In deze procedure kreeg Westenberg in maart 2011 de kans om tegenbewijs te leveren dat hij nooit heeft gebeld met advocaat Smit, zoals hij zelf altijd heeft volgehouden tijdens zijn strafzaak. Hiervoor liet de oud-rechter sindsdien 26 getuigen verhoren, zo blijkt uit de beslissing van de rechtbank, waarna Smit in contra-enquête nog eens zes getuigen optrommelde.
Volgens de rechtbank is Westenberg er echter niet in geslaagd om voldoende tegenbewijs te verzamelen, waardoor ‘naar het oordeel van de rechtbank vaststaat dat de advocaat en de oud-rechter op 6 december 1994 een telefoongesprek hebben gevoerd’. “Het oudste en meest overtuigende bewijs is de brief van [eiser] van 12 december 1994 waarin het telefoongesprek wordt genoemd. In die brief somt [eiser] zijn klachten op over het optreden van [gedaagde] tijdens het pleidooi van 8 december 1994.”

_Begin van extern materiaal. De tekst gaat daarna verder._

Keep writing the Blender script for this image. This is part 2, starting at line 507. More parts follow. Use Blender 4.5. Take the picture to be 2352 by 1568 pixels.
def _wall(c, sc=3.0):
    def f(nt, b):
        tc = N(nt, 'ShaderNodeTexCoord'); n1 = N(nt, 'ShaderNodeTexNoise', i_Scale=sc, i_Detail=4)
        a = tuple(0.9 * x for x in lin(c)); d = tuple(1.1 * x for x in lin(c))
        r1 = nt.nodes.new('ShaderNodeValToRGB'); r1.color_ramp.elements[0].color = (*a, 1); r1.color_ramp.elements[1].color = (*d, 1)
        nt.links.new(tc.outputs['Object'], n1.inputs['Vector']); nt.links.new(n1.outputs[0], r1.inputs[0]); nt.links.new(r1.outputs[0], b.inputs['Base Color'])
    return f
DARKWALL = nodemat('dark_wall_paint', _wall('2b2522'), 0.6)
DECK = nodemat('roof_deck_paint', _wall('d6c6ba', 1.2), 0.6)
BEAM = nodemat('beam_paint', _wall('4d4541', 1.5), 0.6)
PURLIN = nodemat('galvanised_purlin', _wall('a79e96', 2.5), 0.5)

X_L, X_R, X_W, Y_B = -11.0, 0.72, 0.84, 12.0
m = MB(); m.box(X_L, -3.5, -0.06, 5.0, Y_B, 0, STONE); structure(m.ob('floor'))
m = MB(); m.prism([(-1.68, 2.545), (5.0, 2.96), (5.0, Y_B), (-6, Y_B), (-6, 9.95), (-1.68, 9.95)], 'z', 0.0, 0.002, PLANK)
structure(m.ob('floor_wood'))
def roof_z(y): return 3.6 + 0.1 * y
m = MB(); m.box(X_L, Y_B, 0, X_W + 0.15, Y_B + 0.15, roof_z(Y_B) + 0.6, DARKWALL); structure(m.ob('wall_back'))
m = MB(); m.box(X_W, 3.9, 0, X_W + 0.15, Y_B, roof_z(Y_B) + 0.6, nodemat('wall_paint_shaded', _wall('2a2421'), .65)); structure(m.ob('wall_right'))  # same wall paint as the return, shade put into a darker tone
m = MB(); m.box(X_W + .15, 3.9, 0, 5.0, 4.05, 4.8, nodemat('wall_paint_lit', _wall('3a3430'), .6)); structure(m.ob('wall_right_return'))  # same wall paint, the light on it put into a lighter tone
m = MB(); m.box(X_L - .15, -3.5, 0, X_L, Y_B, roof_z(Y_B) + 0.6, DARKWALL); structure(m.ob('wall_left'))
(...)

Daarbij vindt de rechter de verklaringen die een secretaresse over meerdere jaren aflegde, ‘consistent en voldoende gedetailleerd’. “De hiertegenover staande ontkenning van [Westenberg] en het overige bijgebrachte tegenbewijs legt onvoldoende gewicht in de schaal. Ander direct bewijs dat niet is gebeld ontbreekt.” De Amsterdamse rechtbank oordeelt overigens wel dat niet is vast te stellen waar het gesprek over ging. Smit heeft altijd gesteld dat Westenberg hem telefonisch meedeelde ‘dat hij geen zaak had’ in de omvangrijke Chipshol-kwestie.
Vrijspraak in strafzaak
Westenberg werd de afgelopen jaren tot twee keer toe vrijgesproken van meineed: hij werd ervan verdacht te hebben gelogen door te stellen dat het geruchtmakende telefoongesprek nooit had plaatsgevonden. Het Gerechtshof Arnhem-Leeuwarden sprak Westenberg onder meer vrij van meineed, omdat er volgens het hof ‘onvoldoende helderheid’ was over de vraag of het telefoongesprek wel daadwerkelijk had plaatsgevonden, zodat leugens hierover niet bewezen konden worden.
Later dit jaar buigt de rechtbank Amsterdam zich in de bodemprocedure nog over de vraag of Smit recht heeft op een schadevergoeding van miljoenen, te betalen door Westenberg.